Best Hope For Emeryville Schools: Proposition 30

Yes On Proposition 30


Opinion
Everybody knows California public schools, once vaunted and esteemed as the best in the nation have been severely degraded by decades of indifference by Sacramento and the anti-tax, anti-government culture of an ascendant political right wing across the state.  This shameful legacy has brought us where we now find ourselves;  a broken education system, starved for resources and in need of emergency money to stop the drive over the cliff for our schools.  Later, a more sustained reinvestment in the schools needs to be taken up to fulfill our commitment to the progressive idea of public education.  This emergency cash infusion is where Proposition 30 comes in; it will fill in for school busting poison pill 'trigger cuts' recently implemented by politicians in Sacramento.

Emeryville schools are especially at risk now: the Emery School District is pursuing a feckless fiscal plan to fund the new proposed school rebuild project, the Center of Community Life, that once voters get hip to, will likely turn them off to giving the School District any more money.  However, the new school will need money from a new parcel tax for its day to day operational budget or else Emery will see more teacher lay-offs.
After Emery has spent hundreds of millions of dollars, including $107 million to close down the existing elementary school, Proposition 30 can help, in the likely event that Emeryville taxpayers' generosity has reached its limit for education in our town.

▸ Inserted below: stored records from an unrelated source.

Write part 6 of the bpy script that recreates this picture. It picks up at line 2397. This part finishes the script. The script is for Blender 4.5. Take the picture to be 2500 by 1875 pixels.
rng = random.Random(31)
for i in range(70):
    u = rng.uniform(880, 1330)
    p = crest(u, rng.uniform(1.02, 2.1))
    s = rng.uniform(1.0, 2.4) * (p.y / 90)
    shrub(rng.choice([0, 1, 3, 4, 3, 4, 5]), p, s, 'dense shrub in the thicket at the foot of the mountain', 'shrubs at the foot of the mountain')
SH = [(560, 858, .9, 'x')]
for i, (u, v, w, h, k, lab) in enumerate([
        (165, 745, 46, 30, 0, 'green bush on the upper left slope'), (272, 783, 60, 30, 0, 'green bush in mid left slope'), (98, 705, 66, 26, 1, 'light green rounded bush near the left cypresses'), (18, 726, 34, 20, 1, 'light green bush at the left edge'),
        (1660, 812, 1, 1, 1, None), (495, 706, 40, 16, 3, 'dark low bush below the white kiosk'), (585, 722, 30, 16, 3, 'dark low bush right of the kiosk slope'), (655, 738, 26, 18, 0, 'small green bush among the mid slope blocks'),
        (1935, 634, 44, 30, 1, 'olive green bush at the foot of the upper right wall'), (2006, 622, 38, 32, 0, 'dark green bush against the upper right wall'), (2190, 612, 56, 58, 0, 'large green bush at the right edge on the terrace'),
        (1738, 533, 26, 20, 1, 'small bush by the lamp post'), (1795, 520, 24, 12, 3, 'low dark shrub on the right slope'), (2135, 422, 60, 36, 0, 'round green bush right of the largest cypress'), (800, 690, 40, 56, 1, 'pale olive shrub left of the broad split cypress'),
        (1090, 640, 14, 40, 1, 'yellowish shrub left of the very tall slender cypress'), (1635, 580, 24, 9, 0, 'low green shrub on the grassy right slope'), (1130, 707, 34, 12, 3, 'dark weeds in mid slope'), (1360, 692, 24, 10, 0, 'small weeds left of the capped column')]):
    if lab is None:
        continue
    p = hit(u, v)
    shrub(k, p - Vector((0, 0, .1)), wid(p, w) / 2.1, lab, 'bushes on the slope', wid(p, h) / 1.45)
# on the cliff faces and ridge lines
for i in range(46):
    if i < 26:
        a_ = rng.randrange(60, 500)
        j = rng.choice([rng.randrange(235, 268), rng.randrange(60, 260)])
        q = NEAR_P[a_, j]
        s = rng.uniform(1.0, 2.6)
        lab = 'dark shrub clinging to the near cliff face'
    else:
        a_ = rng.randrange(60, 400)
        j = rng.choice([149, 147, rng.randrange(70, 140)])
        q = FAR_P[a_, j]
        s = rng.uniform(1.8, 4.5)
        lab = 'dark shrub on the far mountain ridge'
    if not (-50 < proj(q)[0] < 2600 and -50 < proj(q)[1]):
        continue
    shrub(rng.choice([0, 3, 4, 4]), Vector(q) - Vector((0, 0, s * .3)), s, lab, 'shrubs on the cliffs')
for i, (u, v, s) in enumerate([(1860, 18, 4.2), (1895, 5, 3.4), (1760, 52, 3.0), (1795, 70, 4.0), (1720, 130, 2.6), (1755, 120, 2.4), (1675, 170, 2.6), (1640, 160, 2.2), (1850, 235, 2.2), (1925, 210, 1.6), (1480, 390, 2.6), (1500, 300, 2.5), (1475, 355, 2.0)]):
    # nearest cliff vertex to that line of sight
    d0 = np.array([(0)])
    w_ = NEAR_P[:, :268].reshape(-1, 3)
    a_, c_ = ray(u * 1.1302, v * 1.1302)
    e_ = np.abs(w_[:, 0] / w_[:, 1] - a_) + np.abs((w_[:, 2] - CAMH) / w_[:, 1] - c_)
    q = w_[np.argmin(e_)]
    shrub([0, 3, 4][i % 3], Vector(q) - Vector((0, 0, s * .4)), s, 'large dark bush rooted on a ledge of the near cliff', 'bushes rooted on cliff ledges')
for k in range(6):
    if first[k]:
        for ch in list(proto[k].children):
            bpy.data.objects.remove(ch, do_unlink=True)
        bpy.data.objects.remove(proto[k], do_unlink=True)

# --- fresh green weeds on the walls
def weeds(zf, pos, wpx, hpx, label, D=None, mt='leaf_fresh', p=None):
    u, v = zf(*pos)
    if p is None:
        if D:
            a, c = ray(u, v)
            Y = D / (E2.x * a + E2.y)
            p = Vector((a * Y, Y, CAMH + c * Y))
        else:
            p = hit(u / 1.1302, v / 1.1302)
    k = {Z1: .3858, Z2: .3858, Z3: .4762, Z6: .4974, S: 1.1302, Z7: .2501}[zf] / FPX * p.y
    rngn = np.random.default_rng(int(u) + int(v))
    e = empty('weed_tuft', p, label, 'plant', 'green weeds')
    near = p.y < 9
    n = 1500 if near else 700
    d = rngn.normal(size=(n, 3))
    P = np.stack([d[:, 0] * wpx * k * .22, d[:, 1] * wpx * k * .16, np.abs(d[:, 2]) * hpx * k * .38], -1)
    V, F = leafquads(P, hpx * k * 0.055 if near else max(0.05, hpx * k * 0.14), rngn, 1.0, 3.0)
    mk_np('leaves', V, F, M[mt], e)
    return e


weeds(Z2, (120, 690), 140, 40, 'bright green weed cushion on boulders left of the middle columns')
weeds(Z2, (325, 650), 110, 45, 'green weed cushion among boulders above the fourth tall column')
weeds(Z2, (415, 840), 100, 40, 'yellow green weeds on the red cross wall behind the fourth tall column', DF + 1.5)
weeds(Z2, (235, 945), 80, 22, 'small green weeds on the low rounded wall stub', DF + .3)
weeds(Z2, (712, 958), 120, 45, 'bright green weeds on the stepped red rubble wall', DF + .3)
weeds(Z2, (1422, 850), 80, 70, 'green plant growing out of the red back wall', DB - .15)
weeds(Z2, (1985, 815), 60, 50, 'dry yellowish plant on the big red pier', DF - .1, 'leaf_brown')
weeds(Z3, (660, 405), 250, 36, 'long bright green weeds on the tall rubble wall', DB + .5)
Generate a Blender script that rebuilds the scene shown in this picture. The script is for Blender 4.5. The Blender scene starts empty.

Proposition 30 gets some money from a 1/4 cent sales tax increase but the lion's share comes from a tax hike on those who make in excess of $250,000.
Voters should beware of Proposition 38, also an education funding measure on this November's ballot but it's funded by an across the board tax increase, including poor people making just $7400 per year.   Proposition 38 however limits the tax increase to 2.2% for those making more than $2.5 million per year.  Proponents are calling for a shared sacrifice for Proposition 38 but we say the working class and the middle class have already sacrificed enough in the new America (and California) we have built.
Funding for Proposition 30 on the other hand is premised on the progressive "ability to pay" notion, the idea, once commonplace but now foreign in today's Republican ascendant America,  that holds those with the greater ability to pay should pay the greater amount.

Even if Emeryville voters do pass a new parcel tax to help the schools operational budget next year, Proposition 30 will directly help fund these desperately needed expenses for Emery.  It's the best chance we have to stave off another round of teacher layoffs or worse.  Let's get the rest of the State to help us avert a operational budget disaster for Emery Unified School District...consider the let down that will come after we pay so much money for a new school only to be too broke to run it properly.
 
Please consider a yes vote for Proposition 30; it will help make sure we don't throw good money after bad in our quest to build an excellent school system here at Emery.